Stated exercise: Every line below should be repeated exactly.

## begin

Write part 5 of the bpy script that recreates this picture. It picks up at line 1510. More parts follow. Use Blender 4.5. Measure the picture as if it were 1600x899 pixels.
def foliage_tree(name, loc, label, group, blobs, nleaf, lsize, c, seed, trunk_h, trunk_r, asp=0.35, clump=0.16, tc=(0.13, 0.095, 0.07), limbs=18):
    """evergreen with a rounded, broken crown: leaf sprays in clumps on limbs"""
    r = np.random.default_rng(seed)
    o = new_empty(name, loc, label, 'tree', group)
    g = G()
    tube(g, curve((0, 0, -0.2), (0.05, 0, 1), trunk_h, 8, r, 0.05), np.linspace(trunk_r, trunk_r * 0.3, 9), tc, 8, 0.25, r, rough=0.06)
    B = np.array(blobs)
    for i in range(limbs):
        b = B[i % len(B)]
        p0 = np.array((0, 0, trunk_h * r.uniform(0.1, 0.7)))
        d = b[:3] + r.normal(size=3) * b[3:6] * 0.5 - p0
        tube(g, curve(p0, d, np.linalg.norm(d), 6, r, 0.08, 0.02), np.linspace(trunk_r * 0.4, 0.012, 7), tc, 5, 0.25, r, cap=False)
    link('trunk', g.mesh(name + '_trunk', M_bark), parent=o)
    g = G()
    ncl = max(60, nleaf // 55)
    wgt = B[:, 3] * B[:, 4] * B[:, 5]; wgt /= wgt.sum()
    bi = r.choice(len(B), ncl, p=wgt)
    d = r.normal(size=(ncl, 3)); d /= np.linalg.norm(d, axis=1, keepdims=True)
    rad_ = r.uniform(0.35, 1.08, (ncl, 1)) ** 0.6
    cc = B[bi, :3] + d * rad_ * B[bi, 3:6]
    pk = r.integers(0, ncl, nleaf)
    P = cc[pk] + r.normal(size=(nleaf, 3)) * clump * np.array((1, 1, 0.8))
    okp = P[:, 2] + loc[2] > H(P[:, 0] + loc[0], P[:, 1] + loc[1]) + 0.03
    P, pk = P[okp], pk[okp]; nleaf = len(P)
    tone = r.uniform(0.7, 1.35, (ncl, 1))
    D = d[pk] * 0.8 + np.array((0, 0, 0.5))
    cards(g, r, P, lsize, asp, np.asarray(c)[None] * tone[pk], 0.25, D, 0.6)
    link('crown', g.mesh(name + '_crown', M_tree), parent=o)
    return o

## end

Output for this exercise:
Write part 5 of the bpy script that recreates this picture. It picks up at line 1510. More parts follow. Use Blender 4.5. Measure the picture as if it were 1600x899 pixels.
def foliage_tree(name, loc, label, group, blobs, nleaf, lsize, c, seed, trunk_h, trunk_r, asp=0.35, clump=0.16, tc=(0.13, 0.095, 0.07), limbs=18):
    """evergreen with a rounded, broken crown: leaf sprays in clumps on limbs"""
    r = np.random.default_rng(seed)
    o = new_empty(name, loc, label, 'tree', group)
    g = G()
    tube(g, curve((0, 0, -0.2), (0.05, 0, 1), trunk_h, 8, r, 0.05), np.linspace(trunk_r, trunk_r * 0.3, 9), tc, 8, 0.25, r, rough=0.06)
    B = np.array(blobs)
    for i in range(limbs):
        b = B[i % len(B)]
        p0 = np.array((0, 0, trunk_h * r.uniform(0.1, 0.7)))
        d = b[:3] + r.normal(size=3) * b[3:6] * 0.5 - p0
        tube(g, curve(p0, d, np.linalg.norm(d), 6, r, 0.08, 0.02), np.linspace(trunk_r * 0.4, 0.012, 7), tc, 5, 0.25, r, cap=False)
    link('trunk', g.mesh(name + '_trunk', M_bark), parent=o)
    g = G()
    ncl = max(60, nleaf // 55)
    wgt = B[:, 3] * B[:, 4] * B[:, 5]; wgt /= wgt.sum()
    bi = r.choice(len(B), ncl, p=wgt)
    d = r.normal(size=(ncl, 3)); d /= np.linalg.norm(d, axis=1, keepdims=True)
    rad_ = r.uniform(0.35, 1.08, (ncl, 1)) ** 0.6
    cc = B[bi, :3] + d * rad_ * B[bi, 3:6]
    pk = r.integers(0, ncl, nleaf)
    P = cc[pk] + r.normal(size=(nleaf, 3)) * clump * np.array((1, 1, 0.8))
    okp = P[:, 2] + loc[2] > H(P[:, 0] + loc[0], P[:, 1] + loc[1]) + 0.03
    P, pk = P[okp], pk[okp]; nleaf = len(P)
    tone = r.uniform(0.7, 1.35, (ncl, 1))
    D = d[pk] * 0.8 + np.array((0, 0, 0.5))
    cards(g, r, P, lsize, asp, np.asarray(c)[None] * tone[pk], 0.25, D, 0.6)
    link('crown', g.mesh(name + '_crown', M_tree), parent=o)
    return o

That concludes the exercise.